Fenomena Perceraian di Kalangan Guru: SK Diterima, Suami Dilepas

ILUSTRASI Fenomena Perceraian di Kalangan Guru: SK Diterima, Suami Dilepas.-Maulana Pamuji Gusti-Harian Disway-
Maka, kalau hubungan lebih banyak menambah luka daripada bahagia, evaluasi pun dilakukan. Dan, jika beban (cost) lebih besar daripada manfaat (benefit), keputusan untuk pamit jadi makin menggoda. Tidak emosional, hanya realistis.
Ketiga, identitas. Dalam teori identitas sosial (Tajfel dan Turner), manusia selalu membentuk identitas baru ketika bergabung dengan kelompok sosial baru. ASN, misalnya. Mereka dapat pengakuan, jabatan, bahkan panggilan Bu Guru yang kini terdengar lebih mentereng, bergengsi.
Kalau pasangan tidak ikut tumbuh, bahkan justru jadi batu sandungan, jarak akan terbentuk. Awalnya perbedaan, lalu jadi pertentangan.
Dari kacamata sosiologi, fenomena itu tak lepas dari konsep mobilitas sosial vertikal yang dijelaskan Pitirim Sorokin. Ketika satu pihak dalam keluarga mengalami kenaikan kelas sosial –seperti dari guru honorer menjadi ASN– sedangkan pasangannya tetap di tempat, jurang komunikasi mulai terbentuk.
Yang satu mulai bicara soal cicilan rumah dan mobil baru, yang lain masih sibuk pikir beli pulsa dan token listrik. Niatnya bukan sombong. Namun, ya itu... beda sudut pandang, beda pula harapan dan ritme hidupnya… goyah lagi.
Yang sering jarang dibahas adalah fase adaptasi dan transisi. Seorang guru honorer yang dulu hidup pas-pasan tiba-tiba punya penghasilan tetap, jaminan pensiun, dan bahkan bisa kredit motor tanpa penjamin.
Di sisi lain, sang suami yang selama ini dominan dalam pengambilan keputusan kini merasa tersisih. Apalagi, jika latar belakang keluarga, pendidikan, atau pekerjaan suami tidak mendukung relasi yang setara. Konflik pun tinggal menunggu waktu.

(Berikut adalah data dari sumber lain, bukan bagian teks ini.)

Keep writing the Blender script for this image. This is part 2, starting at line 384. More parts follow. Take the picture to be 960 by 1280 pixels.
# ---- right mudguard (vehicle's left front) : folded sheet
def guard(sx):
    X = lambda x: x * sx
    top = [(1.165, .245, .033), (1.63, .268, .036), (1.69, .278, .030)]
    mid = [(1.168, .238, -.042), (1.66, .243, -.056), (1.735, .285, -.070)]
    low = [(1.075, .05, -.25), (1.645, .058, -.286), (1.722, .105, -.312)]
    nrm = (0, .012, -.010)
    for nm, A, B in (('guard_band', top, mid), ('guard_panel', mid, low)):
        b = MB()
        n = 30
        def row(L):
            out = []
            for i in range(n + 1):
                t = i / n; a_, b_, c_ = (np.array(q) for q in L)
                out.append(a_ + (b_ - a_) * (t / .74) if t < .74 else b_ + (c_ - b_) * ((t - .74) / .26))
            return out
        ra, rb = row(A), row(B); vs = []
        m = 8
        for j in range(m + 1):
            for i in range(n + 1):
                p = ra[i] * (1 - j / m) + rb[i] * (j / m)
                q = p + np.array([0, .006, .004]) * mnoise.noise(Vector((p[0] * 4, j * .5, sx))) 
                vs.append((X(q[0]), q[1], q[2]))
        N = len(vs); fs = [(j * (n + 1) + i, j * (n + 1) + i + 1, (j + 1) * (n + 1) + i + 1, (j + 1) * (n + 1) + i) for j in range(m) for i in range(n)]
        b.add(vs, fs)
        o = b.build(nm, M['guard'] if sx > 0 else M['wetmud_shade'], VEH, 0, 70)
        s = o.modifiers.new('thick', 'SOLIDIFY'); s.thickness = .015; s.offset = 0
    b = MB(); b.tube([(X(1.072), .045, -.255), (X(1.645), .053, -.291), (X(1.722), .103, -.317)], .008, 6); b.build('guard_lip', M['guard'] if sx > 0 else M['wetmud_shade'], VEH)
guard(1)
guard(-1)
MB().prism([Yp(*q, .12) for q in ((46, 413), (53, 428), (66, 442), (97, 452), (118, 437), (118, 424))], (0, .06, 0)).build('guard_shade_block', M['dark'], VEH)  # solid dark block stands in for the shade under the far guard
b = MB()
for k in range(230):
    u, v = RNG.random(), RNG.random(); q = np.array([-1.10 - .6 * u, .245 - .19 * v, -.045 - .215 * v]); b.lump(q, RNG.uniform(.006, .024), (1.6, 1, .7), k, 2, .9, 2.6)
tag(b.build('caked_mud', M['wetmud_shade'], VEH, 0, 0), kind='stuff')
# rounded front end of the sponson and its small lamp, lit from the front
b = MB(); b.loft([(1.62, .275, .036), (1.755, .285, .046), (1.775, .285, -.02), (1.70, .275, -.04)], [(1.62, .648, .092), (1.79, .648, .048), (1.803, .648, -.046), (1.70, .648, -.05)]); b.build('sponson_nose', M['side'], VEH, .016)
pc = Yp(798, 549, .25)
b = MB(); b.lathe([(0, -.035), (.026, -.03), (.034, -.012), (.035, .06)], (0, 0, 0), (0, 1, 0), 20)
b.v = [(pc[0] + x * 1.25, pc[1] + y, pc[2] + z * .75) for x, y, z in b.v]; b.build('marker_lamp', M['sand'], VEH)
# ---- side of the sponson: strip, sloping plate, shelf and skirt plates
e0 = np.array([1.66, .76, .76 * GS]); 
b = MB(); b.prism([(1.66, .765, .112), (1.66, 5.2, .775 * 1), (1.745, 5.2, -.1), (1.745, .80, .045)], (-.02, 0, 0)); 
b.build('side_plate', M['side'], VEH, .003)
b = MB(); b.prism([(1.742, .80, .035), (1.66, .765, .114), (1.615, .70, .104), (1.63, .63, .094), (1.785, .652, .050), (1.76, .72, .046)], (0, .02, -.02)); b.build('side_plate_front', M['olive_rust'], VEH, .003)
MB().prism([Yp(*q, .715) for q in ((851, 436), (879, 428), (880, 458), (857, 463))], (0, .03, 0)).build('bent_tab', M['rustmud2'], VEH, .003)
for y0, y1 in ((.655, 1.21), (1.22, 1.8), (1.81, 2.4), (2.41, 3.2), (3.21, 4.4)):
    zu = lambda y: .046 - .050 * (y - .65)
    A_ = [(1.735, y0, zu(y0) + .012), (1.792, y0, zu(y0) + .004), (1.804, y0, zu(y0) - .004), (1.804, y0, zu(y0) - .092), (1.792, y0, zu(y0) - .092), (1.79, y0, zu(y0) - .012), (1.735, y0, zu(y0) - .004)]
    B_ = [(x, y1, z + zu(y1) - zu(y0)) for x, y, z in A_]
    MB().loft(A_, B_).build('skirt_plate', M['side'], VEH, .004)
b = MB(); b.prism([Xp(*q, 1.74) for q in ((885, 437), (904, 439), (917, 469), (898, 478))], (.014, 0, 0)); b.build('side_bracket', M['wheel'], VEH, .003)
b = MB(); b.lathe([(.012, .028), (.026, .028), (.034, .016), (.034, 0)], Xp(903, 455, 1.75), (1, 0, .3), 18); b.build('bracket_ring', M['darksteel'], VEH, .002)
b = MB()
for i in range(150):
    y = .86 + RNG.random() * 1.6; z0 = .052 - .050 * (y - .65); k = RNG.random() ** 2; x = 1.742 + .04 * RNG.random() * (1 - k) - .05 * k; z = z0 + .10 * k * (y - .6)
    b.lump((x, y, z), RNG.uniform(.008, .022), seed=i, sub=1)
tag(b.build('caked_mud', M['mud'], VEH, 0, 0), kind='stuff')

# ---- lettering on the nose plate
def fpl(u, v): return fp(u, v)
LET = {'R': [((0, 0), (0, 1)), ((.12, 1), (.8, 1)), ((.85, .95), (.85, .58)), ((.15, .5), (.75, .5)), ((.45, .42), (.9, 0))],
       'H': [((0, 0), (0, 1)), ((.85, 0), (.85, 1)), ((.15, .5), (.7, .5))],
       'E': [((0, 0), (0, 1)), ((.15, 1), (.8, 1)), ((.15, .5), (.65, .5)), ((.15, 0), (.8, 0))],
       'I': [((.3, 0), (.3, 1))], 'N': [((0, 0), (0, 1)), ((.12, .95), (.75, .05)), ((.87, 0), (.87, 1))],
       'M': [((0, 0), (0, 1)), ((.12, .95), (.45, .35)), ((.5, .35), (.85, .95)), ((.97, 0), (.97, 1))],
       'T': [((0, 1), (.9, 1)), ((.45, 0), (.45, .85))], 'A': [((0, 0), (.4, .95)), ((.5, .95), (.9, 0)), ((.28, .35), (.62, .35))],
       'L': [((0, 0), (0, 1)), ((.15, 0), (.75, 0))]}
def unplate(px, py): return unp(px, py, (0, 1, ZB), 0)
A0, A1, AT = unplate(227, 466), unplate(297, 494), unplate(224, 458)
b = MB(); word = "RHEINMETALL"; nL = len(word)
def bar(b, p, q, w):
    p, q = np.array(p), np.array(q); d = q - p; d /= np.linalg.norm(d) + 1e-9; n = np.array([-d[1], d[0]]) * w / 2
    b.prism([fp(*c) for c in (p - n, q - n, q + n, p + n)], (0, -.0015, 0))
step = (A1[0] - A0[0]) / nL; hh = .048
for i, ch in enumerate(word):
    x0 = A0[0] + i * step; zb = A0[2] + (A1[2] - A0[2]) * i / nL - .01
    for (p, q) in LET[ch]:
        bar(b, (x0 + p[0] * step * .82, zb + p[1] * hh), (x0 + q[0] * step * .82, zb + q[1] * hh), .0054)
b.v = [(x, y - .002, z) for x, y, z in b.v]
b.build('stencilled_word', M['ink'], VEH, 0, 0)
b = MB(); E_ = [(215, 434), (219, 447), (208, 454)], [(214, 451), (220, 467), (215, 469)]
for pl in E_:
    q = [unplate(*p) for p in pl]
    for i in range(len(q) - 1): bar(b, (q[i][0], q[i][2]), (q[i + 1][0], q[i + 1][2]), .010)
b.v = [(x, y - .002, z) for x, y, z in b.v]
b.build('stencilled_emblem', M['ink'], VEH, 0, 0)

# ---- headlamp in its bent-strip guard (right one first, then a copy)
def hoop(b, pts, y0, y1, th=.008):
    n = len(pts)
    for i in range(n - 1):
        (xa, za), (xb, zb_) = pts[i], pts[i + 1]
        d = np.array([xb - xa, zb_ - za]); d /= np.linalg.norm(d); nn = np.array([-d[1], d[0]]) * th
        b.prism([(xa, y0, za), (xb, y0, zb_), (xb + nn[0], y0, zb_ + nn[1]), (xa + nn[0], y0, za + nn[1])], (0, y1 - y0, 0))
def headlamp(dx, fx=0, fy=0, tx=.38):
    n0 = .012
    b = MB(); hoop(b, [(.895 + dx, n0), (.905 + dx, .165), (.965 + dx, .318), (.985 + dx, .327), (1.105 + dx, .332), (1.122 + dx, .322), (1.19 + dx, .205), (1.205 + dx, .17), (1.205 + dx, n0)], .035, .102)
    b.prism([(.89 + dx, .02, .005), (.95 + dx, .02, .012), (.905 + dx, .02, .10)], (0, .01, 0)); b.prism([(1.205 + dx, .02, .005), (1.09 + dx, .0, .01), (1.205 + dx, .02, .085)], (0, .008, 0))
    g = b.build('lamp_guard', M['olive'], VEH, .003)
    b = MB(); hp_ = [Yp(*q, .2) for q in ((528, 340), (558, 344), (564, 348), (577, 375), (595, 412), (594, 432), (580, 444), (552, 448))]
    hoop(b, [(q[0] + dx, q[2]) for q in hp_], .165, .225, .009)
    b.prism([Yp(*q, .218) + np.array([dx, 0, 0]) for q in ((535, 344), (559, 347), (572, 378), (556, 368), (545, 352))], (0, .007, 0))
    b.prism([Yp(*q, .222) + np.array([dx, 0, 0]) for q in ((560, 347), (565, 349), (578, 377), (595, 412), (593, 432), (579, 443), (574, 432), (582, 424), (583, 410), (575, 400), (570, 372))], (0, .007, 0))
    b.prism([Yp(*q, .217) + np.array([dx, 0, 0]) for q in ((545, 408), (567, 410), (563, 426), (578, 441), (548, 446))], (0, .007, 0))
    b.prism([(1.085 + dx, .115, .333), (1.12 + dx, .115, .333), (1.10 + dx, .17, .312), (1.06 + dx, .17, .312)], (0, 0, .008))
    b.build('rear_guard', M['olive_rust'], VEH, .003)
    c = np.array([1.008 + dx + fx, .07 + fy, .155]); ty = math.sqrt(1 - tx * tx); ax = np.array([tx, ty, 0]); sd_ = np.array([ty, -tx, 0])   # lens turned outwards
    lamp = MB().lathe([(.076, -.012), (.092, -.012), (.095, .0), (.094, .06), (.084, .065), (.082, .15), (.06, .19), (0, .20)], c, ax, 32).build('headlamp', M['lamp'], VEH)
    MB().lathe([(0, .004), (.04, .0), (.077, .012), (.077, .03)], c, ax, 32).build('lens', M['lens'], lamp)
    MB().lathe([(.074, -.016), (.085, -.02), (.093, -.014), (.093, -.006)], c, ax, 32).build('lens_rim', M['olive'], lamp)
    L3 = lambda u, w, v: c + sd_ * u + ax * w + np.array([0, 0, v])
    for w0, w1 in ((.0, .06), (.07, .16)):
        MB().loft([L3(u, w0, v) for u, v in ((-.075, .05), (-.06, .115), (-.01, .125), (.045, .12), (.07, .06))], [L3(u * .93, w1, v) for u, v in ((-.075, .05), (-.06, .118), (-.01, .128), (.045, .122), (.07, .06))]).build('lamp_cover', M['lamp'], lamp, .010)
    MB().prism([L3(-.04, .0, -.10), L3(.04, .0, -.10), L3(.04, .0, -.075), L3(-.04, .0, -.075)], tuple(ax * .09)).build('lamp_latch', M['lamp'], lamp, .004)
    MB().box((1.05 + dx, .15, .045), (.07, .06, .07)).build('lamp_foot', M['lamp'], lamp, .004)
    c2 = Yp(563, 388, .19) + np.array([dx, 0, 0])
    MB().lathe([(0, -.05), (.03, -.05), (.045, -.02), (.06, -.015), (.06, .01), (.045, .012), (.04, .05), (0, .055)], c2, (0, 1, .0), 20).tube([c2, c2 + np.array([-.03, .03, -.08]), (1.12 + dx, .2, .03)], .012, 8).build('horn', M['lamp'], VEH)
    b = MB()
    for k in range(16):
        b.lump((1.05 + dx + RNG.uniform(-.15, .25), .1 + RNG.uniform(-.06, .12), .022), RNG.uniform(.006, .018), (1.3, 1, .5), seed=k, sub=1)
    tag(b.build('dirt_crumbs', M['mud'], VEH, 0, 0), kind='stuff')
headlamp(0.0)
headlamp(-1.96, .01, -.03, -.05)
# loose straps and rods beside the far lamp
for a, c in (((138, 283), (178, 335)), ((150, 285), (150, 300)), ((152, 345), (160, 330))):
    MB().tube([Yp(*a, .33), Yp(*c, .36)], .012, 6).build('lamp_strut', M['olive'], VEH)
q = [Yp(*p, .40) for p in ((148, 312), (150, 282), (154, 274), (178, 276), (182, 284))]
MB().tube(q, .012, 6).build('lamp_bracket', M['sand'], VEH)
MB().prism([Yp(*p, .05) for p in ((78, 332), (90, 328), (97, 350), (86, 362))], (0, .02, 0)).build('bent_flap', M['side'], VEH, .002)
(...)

Lantas, salah siapa? Tidak perlu buru-buru mencari siapa yang salah. Sebab, bisa jadi yang salah bukan orangnya. Melainkan, perangkat dan sistem pendukung yang lemah. Misalnya, di mana peran instansi pemerintah saat transisi itu terjadi?
Idealnya, pemerintah tidak hanya mengurusi SK dan slip gaji. Tapi, juga konseling keluarga, pelatihan komunikasi antar pasangan, dan ruang diskusi yang sehat untuk guru-guru muda. Mereka butuh adaptasi, butuh bimbingan, bukan hanya secara administrasi, melainkan juga psikologis dan relasional.
Bayangkan, jika setiap guru yang menerima SK juga mendapat pengantar hidup baru, semacam panduan pembekalan keluarga, bukan cuma orientasi kerja. Ada psikolog, ada tokoh masyarakat, ada pasangan senior yang inspiratif, yang berbagi kisah tentang naik-turun pernikahan mereka. Mungkin, akan banyak keputusan emosional yang bisa dicegah.
Tokoh agama dan masyarakat juga jangan hanya muncul saat akad dan resepsi. Tugas mereka tidak hanya mendoakan langgeng, menjadi keluarga sakinah, tapi juga mendampingi saat pernikahan diuji. Tidak semua pernikahan bisa diselamatkan, tapi banyak pernikahan bisa pulih kalau diberi ruang bicara.
Masyarakat pun perlu belajar untuk berhenti berprasangka dan menghakimi. Sebab, tak semua perceraian lahir dari ego atau pembangkangan. Ada yang bercerai karena sudah terlalu lama menanggung luka. Ada pula yang memilih pisah karena ingin menyelamatkan anak-anak dari pertengkaran yang terus terjadi, yang tak berkesudahan.
Tentu, semua itu tidak bisa dilepaskan dari nilai-nilai agama. Islam memandang rumah tangga sebagai ikatan suci yang harus dijaga dengan sebaik-baiknya.
Rasulullah SAW bersabda, ”Perkara halal yang paling dibenci Allah adalah talak.” (H.R. Abu Dawud). Artinya, meski dibolehkan, perceraian adalah jalan yang paling tidak disukai Allah.
Karena itu, menjaga dan mempertahankan pernikahan menjadi bentuk ibadah, selama masih ada celah untuk memperbaiki. Rumah tangga bukan tentang siapa yang lebih tinggi, melainkan siapa yang lebih siap untuk memahami dan menenangkan.